Homilía Solemnidad de la Natividad del Señor
la misa de noche buena
Isaías 9, 1-3. 5-6; Tito 2, 11-14; Lucas 2, 1-14
Vivimos en tiempos de tinieblas: -tinieblas
personales, tinieblas en las familias, tinieblas en la comunidad, y, de veras,
en el país. A veces buscamos iluminar las tinieblas con las luces artificiales –
del árbol de la Navidad, de los grandes malles con sus luces y ofertas, de los
estadios, de los lugares de poder.
Todos buscamos luces en las tinieblas. El
pueblo Israel anhelaba un Mesías para vencer sus enemigos, para vindicarse,
para dominar y derrotar a sus enemigos.
Pero, Dios nos promete una luz diferente
“El pueblo que caminaba en tinieblas vio
una gran luz…”
Y Dios nos da una luz que no viene de los
palacios, sino de una cueva: “un niño nos ha nacido”, el príncipe de paz.
No es en mesías que viene para dominar,
para matar.
Sino es un niño
“tú quebrantaste su pesado yugo, la barra
que oprimía sus hombros y el cetro de su tirano… Porque la bota que pisa con
estrépito y la capa empapada en sangre serán combustible, pasto del fuego”.
Es un Dios que viene pobre, entre los
pobres, para los pobres.
¿Quiénes fueron los que lo visitaban? Los pastores, los marginados hombres humildes,
abiertos a la salvación en un niño, anunciado por un ángel: “Se fueron, pues, a
toda prisa y encontraron a María, a José y al niño, recostado en el pesebre”.

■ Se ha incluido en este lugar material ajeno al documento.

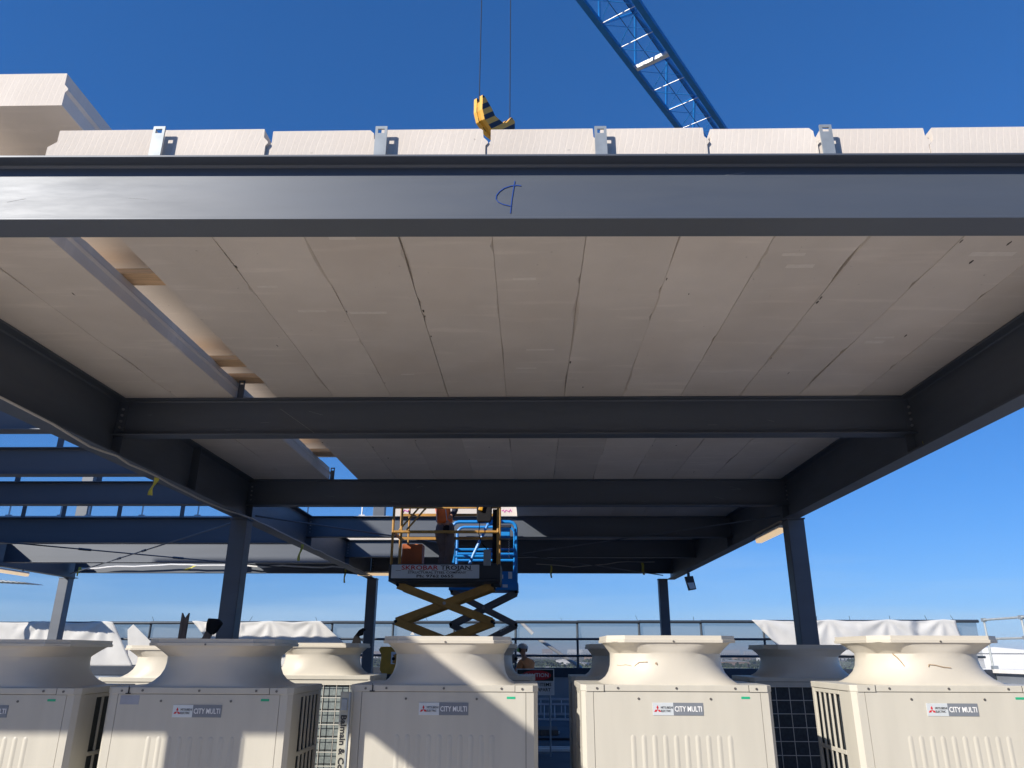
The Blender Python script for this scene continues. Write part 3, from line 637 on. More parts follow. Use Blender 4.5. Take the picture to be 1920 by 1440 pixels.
# ------------------------------------------------------------------ condensers
def octa(w2, y0, y1, c): return [(-w2+c, y0), (w2-c, y0), (w2, y0+c), (w2, y1-c), (w2-c, y1), (-w2+c, y1), (-w2, y1-c), (-w2, y0+c)]
def sup(rx, ry, e, n=48):
    out = []
    for i in range(n):
        t_ = 2*math.pi*(i+0.5)/n; c, s = math.cos(t_), math.sin(t_)
        out.append((math.copysign(abs(c)**(2/e), c)*rx, math.copysign(abs(s)**(2/e), s)*ry))
    return out
def condenser():
    H = 1.555; D = 0.765; W2 = 0.61
    t = thing('condenser', '', 'air conditioner', (0, 0, 0), 0, '')
    MB().box(-W2+0.03, W2-0.03, 0.03, D-0.035, 0.06, H-0.035).build('coil_block', M['coil'], t)
    for sx_ in (-1, 1):
        # corner posts with a chamfered outer edge
        for fy in (0, 1):
            y0, y1 = (0, 0.075) if fy == 0 else (D, D-0.06)
            sg = 1 if fy == 0 else -1
            pf = 0.075 if fy == 0 else 0.05
            poly = [(sx_*(W2-pf), y0), (sx_*(W2-0.026), y0), (sx_*W2, y0+sg*0.032), (sx_*W2, y1), (sx_*(W2-0.012), y1), (sx_*(W2-0.012), y0+sg*0.036), (sx_*(W2-0.032), y0+sg*0.012), (sx_*(W2-pf), y0+sg*0.012)]
            MB().prism(poly, 'z', 0.05, H-0.04).build('corner_post', M['cream'], t)
        # side guard: solid strip then slotted grille
        sgm = MB(); x0, x1 = sorted((sx_*(W2-0.004), sx_*(W2-0.016)))
        sgm.box(x0, x1, 0.077, 0.24, 0.05, H-0.042)
        ys = [0.24 + (D-0.062-0.24)*k/5 for k in range(6)]
        for q in range(1, 6): sgm.box(x0, x1, ys[q]-0.011, ys[q]+0.007, 0.05, H-0.042)
        for zc in (H-0.055, H-0.42, H-0.79, H-1.16, 0.09): sgm.box(x0+sx_*0.0008, x1-sx_*0.0008 if False else x1+sx_*0.0008, 0.241, D-0.063, zc-0.013, zc+0.013)
        sgm.build('side_grille', M['cream'], t, bevel=0.002, seg=1)
    # front panel with pressed ribs
    fp = MB(); fp.box(-W2+0.078, W2-0.078, 0.0, 0.012, 0.055, H-0.043)
    for k in range(10):
        x = -0.29 + 0.0675*k; r = 0.0125; top = H-0.30; bot = 0.25
        prof = [(-r-0.004, 0.0), (-r*0.6, -0.0024), (0, -0.0038), (r*0.6, -0.0024), (r+0.004, 0.0)]
        vs = []
        zs = [(bot, 1), (top-0.012, 1), (top-0.004, 0.85), (top+0.003, 0.45), (top+0.006, 0.0)]
        for zv, kf in zs:
            for a, b in prof: vs.append((x+a*(0.35+0.65*kf), b*kf-0.0002, zv))
        fs = [(i*5+j, i*5+j+1, (i+1)*5+j+1, (i+1)*5+j) for i in range(4) for j in range(4)]
        fp.add(vs, fs)
    fp.build('front_panel', M['cream'], t, smooth=True)
    MB().box(-W2+0.05, W2-0.05, D-0.02, D-0.008, H-0.09, H-0.043).build('back_rail', M['cream'], t); MB().box(-W2+0.05, W2-0.05, D-0.02, D-0.008, 0.05, 0.14).build('back_rail', M['cream'], t)
    wg = MB()
    for k in range(9): x = -0.52+0.13*k; wg.tube((x, D+0.012, 0.12), (x, D+0.012, H-0.07), 0.0035, 5)
    for k in range(12): z = 0.15+0.12*k; wg.tube((-0.55, D+0.018, z), (0.55, D+0.018, z), 0.0035, 5)
    wg.build('wire_guard', M['wire'], t)
    # lid
    MB().prism(octa(W2+0.004, -0.004, D+0.004, 0.034), 'z', H-0.04, H).build('lid', M['cream'], t, bevel=0.004)
    cp = MB()
    for sx_ in (-1, 1):
        x0, x1 = sorted((sx_*(W2-0.03), sx_*(W2-0.145)))
        cp.box(x0, x1, -0.0075, -0.0035, H-0.041, H-0.001)
    cp.build('lid_corner', M['cream'], t, bevel=0.0015, seg=1)
    MB().box(-W2+0.145, -W2+0.149, -0.0055, -0.0030, H-0.041, H-0.001).build('lid_joint', M['dark'], t)
    MB().box(W2-0.149, W2-0.145, -0.0055, -0.0030, H-0.041, H-0.001).build('lid_joint', M['dark'], t)
    # shroud
    cy = D/2; nst = 48; mb = MB()
    secs = [(0.0, 0.455, 0.372, 6), (0.012, 0.432, 0.370, 5), (0.035, 0.408, 0.368, 3.6), (0.07, 0.390, 0.364, 2.7), (0.11, 0.381, 0.362, 2.3), (0.15, 0.378, 0.362, 2.15), (0.19, 0.378, 0.363, 2.15),
            (0.200, 0.384, 0.366, 2.3), (0.225, 0.398, 0.372, 2.9), (0.258, 0.418, 0.378, 4.5), (0.262, 0.424, 0.382, 6)]
    top_ = [(0.2620, 0.428, 0.386, 9), (0.280, 0.429, 0.387, 9), (0.282, 0.424, 0.382, 9), (0.300, 0.425, 0.383, 9), (0.3005, 0.41, 0.37, 9)]
    inner = [(0.296, 0.39, 0.36, 3), (0.2, 0.355, 0.345, 2), (0.0, 0.355, 0.345, 2)]
    def loft(sl):
        m_ = MB(); vs = []
        for z, rx, ry, e in sl:
            for a, b in sup(rx, ry, e, nst): vs.append((a, cy+b, H+z))
        fs = [(i*nst+k, i*nst+(k+1) % nst, (i+1)*nst+(k+1) % nst, (i+1)*nst+k) for i in range(len(sl)-1) for k in range(nst)]
        return m_.add(vs, fs)
    sh = loft(secs + inner).build('fan_shroud', M['cream2'], t, smooth=True)
    # octagonal rim band
    def oc(w2, d2, c): return [(-w2+c, cy-d2), (w2-c, cy-d2), (w2, cy-d2+c), (w2, cy+d2-c), (w2-c, cy+d2), (-w2+c, cy+d2), (-w2, cy+d2-c), (-w2, cy-d2+c)]
    rim = MB(); lv = [(0.258, 0.430, 0.388), (0.276, 0.432, 0.390), (0.278, 0.426, 0.384), (0.302, 0.426, 0.384), (0.302, 0.385, 0.355), (0.258, 0.385, 0.355)]
    vs = []
    for z, w2, d2 in lv:
        for a, b in oc(w2, d2, 0.11): vs.append((a, b, H+z))
    fs = [(i*8+k, i*8+(k+1) % 8, ((i+1) % 6)*8+(k+1) % 8, ((i+1) % 6)*8+k) for i in range(6) for k in range(8)]
    rim.add(vs, fs).build('rim', M['cream2'], sh)
    # fan below the rim
    fn = MB(); fn.tube((0, cy, H-0.02), (0, cy, H+0.16), 0.07, 16)
    for k in range(4):
        a = k*math.pi/2
        T = Matrix.Translation((0, cy, H+0.10)) @ Matrix.Rotation(a, 4, 'Z') @ Matrix.Rotation(R(28), 4, 'Y' if False else 'X')
        fn.box(0.06, 0.33, -0.07, 0.07, -0.004, 0.004, T)
    fn.build('fan', M['dark'], t)
    gd = MB()
    for rr in (0.1, 0.17, 0.24, 0.31, 0.36):
        pts = [(rr*math.cos(q*math.pi/16), cy+rr*0.97*math.sin(q*math.pi/16), H+0.285) for q in range(33)]
        for a, b in zip(pts[:-1], pts[1:]): gd.tube(a, b, 0.002, 4)
    for q in range(8): a = q*math.pi/4; gd.tube((0.05*math.cos(a), cy+0.05*math.sin(a), H+0.288), (0.385*math.cos(a), cy+0.36*math.sin(a), H+0.288), 0.0025, 4)
    gd.build('fan_guard', M['wire'], sh)
    MB().box(-W2+0.05, -W2+0.3, 0.02, D-0.02, 0, 0.06).build('foot', M['galv'], t); MB().box(W2-0.3, W2-0.05, 0.02, D-0.02, 0, 0.06).build('foot', M['galv'], t)
    return t, H, D, W2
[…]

En su homilía de 24 de diciembre de 1978,
San Óscar Romero dijo:
Nadie podrá celebrar la Navidad auténtica si
no es pobre de verdad.
Los autosuficientes, los orgullosos,
los que desprecian a los demás porque todo
lo tienen,
los que no necesitan ni de Dios, para ésos
no habrá Navidad.
Sólo los pobres, los hambrientos,
los que tienen necesidad de que alguien
venga por ellos,
tendrán a ese alguien, y ese alguien es
Dios,
Emanuel, Dios-con-nosotros.
Sin pobreza de espíritu no puede haber
llenura de Dios.
Para entrar la Basílica de la Navidad en
Belén, tiene que agacharse, porque la puerta es muy bajita. Tenemos que dejar a
lado todo prepotencia, todo deseo de dominar, todo orgullo y, de veras, todo tipo
de pecado.
Más que todo, tenemos que arrodillarnos ante
un Dios, hecho carne, hecho pobre – y de su pobreza vivir con alegría – dando gloria
a Dios y abriéndonos a la paz que Dios-hecho-hombre nos trae, por “la
gracia de Dios se ha manifestado para salvar a todos”.